# [Task details]
Filter the entries that follow, copying every line in which the word "this" appears.

####

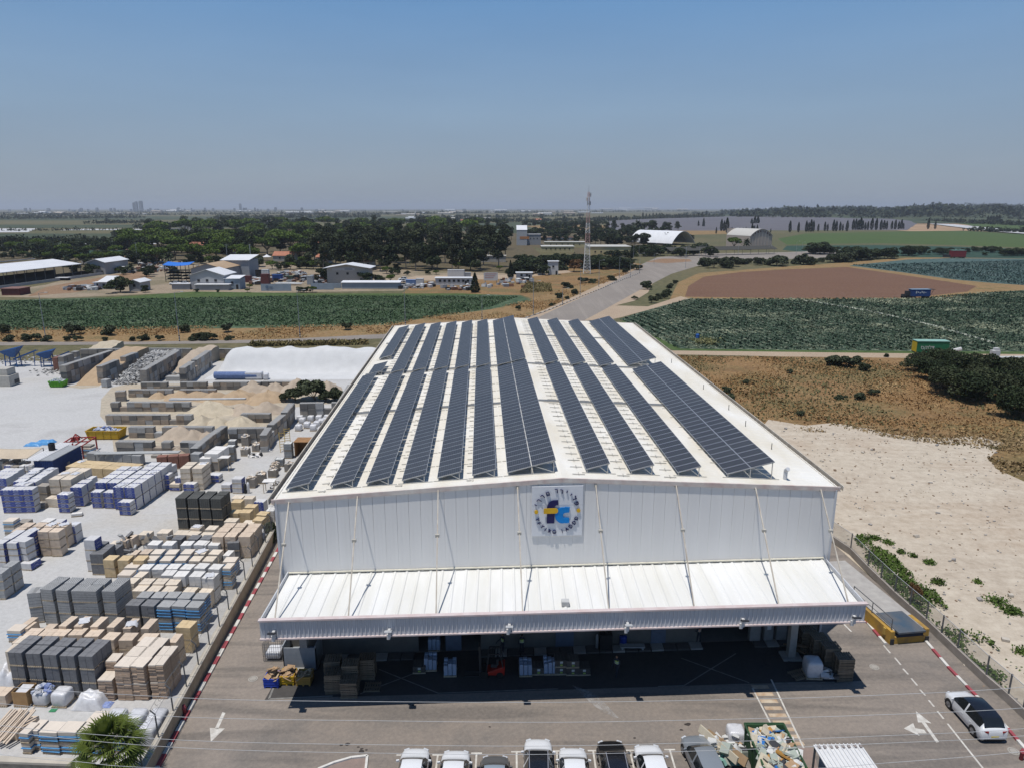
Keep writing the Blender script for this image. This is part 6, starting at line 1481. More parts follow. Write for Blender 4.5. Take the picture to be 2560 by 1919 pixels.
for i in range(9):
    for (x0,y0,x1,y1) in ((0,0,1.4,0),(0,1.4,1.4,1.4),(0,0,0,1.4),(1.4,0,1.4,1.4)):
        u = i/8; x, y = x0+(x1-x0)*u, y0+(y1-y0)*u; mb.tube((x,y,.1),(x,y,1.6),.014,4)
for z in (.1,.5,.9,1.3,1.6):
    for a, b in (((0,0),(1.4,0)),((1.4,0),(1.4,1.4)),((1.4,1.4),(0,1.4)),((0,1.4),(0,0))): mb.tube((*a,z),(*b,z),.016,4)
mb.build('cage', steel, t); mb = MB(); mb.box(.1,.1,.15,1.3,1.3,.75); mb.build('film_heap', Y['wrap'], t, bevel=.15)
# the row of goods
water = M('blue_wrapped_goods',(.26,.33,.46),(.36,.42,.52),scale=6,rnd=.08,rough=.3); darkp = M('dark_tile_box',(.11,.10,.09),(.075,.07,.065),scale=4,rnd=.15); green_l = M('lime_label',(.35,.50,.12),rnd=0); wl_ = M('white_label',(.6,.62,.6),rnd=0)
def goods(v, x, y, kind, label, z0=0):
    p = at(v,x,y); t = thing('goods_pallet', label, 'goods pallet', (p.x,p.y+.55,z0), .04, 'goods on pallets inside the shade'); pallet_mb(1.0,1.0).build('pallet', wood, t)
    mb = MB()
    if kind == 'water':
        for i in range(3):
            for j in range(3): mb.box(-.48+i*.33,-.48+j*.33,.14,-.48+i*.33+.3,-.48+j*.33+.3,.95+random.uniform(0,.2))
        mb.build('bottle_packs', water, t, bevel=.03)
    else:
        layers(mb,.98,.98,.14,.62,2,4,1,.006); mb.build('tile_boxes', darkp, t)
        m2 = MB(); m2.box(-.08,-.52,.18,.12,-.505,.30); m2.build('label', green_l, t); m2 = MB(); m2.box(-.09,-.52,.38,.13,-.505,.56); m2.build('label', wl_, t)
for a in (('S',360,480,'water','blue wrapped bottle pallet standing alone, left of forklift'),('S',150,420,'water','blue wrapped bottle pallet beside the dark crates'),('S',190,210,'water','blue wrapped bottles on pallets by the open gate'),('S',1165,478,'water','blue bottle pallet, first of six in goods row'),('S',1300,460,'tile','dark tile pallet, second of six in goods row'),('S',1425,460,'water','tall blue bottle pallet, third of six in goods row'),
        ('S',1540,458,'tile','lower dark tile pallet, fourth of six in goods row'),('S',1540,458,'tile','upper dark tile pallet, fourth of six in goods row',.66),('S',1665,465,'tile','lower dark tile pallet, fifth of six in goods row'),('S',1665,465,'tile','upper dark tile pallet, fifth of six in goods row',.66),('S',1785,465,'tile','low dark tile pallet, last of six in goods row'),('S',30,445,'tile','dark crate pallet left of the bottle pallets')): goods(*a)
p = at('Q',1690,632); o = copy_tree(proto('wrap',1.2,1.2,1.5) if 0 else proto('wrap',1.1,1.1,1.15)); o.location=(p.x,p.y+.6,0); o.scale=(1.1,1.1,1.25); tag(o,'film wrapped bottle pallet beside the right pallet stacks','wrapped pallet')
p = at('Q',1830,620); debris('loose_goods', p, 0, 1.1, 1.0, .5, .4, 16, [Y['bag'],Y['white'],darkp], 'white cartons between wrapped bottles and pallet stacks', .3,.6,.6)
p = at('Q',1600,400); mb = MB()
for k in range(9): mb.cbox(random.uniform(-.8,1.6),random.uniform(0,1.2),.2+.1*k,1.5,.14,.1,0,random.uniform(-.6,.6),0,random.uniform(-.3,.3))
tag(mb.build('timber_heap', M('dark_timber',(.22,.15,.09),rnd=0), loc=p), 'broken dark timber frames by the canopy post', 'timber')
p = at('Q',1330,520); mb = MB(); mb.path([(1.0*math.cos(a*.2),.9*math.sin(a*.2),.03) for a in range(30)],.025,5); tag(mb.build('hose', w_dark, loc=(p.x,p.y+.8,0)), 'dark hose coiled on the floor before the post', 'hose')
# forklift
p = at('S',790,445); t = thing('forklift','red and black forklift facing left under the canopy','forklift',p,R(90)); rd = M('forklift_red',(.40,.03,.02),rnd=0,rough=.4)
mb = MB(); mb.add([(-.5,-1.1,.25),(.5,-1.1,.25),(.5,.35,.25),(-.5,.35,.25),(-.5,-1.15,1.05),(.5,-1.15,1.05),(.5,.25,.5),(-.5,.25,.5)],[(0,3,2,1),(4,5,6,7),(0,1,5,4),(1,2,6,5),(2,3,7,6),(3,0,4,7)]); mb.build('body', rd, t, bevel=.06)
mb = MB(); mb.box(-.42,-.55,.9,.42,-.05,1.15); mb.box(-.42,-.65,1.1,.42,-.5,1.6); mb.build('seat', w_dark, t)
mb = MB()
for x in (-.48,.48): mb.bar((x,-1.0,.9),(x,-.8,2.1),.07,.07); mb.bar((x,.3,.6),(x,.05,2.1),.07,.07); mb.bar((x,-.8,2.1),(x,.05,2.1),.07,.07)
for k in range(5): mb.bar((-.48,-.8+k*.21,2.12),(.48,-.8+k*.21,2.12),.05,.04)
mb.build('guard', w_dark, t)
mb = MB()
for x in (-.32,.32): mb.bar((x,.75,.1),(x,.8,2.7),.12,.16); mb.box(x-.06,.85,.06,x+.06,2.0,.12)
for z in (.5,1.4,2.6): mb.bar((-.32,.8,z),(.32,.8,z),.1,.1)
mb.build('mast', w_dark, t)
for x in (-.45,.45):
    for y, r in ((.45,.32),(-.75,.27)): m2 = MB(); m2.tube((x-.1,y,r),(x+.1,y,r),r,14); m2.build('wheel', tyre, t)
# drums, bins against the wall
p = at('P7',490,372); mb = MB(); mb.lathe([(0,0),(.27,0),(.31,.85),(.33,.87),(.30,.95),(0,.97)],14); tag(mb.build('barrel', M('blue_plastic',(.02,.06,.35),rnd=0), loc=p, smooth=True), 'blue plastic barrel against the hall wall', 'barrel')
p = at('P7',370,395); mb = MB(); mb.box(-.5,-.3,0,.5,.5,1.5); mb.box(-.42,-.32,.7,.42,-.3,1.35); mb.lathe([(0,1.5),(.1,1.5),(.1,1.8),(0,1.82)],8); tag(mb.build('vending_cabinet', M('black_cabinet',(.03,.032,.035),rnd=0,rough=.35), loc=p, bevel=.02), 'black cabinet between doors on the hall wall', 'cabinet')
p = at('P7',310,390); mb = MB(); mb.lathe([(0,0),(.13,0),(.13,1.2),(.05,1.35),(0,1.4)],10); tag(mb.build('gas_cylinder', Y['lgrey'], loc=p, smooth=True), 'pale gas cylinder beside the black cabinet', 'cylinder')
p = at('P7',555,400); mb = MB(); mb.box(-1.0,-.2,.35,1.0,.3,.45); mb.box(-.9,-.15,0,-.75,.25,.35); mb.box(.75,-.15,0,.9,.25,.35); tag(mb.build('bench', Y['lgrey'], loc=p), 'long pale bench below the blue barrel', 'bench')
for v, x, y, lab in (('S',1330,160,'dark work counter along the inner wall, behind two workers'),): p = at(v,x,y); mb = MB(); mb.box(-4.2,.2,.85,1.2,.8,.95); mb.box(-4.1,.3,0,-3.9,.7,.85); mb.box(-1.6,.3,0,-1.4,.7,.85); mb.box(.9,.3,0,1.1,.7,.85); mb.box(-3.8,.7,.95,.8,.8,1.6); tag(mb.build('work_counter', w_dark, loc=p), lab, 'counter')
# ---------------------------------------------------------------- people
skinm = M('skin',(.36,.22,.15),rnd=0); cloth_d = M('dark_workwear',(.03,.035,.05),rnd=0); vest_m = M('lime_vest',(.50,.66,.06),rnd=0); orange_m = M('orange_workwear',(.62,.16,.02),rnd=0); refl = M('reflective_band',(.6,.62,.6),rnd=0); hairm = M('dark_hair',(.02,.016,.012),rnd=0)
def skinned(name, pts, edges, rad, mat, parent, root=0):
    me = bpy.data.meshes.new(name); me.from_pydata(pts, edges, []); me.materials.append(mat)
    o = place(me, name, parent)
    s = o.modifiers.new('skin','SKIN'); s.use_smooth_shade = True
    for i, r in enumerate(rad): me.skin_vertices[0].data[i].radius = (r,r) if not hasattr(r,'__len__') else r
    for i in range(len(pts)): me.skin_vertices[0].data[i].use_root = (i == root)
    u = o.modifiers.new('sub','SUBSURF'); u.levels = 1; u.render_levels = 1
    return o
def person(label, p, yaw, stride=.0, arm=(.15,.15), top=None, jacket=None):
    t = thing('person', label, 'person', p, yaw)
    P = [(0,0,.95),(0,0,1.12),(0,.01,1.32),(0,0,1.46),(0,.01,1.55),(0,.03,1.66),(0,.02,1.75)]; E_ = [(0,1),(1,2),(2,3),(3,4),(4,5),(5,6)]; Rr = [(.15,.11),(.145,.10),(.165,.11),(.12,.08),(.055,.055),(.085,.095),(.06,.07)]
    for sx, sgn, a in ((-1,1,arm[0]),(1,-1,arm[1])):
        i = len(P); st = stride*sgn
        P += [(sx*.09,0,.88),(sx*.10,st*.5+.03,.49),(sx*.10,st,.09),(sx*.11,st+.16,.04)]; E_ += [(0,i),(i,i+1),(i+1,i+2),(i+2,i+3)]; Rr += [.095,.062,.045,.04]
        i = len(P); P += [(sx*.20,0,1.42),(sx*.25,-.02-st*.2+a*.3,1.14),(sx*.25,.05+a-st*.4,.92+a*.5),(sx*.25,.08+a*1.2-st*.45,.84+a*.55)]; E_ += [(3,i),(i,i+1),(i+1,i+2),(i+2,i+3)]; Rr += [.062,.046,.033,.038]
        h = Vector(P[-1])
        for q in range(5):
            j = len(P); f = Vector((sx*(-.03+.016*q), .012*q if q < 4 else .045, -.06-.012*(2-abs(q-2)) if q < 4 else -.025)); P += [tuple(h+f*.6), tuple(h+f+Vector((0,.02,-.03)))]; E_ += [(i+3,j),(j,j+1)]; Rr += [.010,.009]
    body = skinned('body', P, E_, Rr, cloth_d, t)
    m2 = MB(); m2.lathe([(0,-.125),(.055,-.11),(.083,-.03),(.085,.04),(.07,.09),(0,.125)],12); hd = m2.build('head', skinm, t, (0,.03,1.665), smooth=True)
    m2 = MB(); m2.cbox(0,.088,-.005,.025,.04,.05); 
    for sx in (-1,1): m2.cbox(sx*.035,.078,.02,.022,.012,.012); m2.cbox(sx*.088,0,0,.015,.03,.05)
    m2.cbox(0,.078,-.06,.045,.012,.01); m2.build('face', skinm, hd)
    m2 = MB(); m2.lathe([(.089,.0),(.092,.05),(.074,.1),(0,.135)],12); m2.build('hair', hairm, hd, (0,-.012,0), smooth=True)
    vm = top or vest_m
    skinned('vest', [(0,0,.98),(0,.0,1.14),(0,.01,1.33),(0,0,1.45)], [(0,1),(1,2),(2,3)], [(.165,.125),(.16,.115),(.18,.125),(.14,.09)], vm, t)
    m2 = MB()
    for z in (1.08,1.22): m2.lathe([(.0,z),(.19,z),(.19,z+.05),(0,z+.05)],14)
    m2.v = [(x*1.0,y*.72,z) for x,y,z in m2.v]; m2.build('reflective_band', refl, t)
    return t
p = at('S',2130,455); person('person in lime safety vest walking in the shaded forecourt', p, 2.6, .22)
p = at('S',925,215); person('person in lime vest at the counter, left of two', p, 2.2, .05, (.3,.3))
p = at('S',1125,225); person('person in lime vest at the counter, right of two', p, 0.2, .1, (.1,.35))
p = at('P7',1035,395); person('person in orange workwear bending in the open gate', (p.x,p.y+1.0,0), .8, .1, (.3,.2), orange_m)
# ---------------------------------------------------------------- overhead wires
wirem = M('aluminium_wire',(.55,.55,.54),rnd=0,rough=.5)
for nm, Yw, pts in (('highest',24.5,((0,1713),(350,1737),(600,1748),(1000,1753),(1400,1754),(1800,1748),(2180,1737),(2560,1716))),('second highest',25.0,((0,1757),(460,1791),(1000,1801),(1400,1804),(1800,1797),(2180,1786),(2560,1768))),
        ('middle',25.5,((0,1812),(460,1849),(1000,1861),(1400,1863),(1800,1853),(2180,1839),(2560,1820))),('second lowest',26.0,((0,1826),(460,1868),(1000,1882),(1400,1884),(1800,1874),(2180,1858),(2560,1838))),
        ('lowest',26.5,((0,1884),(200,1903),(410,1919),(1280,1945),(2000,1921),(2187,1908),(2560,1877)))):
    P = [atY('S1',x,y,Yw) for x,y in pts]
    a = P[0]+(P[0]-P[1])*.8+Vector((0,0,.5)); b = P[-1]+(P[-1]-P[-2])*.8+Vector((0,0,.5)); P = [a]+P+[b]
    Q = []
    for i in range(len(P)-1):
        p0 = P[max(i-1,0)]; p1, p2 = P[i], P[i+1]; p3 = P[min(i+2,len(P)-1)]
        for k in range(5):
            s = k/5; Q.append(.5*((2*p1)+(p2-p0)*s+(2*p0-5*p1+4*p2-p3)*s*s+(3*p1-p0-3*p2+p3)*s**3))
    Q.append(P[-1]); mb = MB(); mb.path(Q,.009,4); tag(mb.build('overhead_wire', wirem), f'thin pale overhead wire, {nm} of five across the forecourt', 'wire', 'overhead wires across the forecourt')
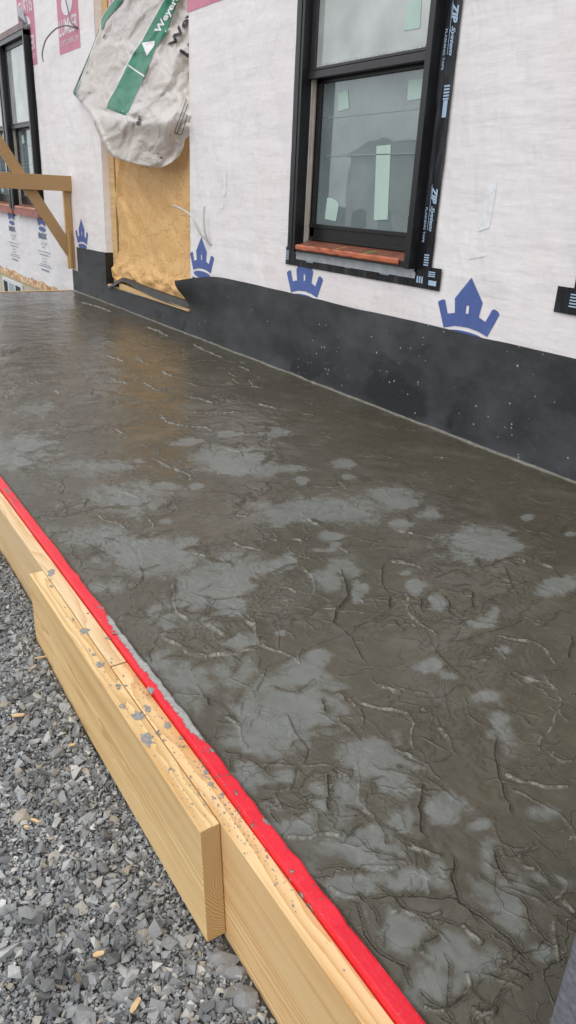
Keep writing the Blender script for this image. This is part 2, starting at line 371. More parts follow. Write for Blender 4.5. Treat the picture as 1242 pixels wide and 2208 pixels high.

####

# [Exercise response]
Keep writing the Blender script for this image. This is part 6, starting at line 1481. More parts follow. Write for Blender 4.5. Take the picture to be 2560 by 1919 pixels.
Keep writing the Blender script for this image. This is part 2, starting at line 371. More parts follow. Write for Blender 4.5. Treat the picture as 1242 pixels wide and 2208 pixels high.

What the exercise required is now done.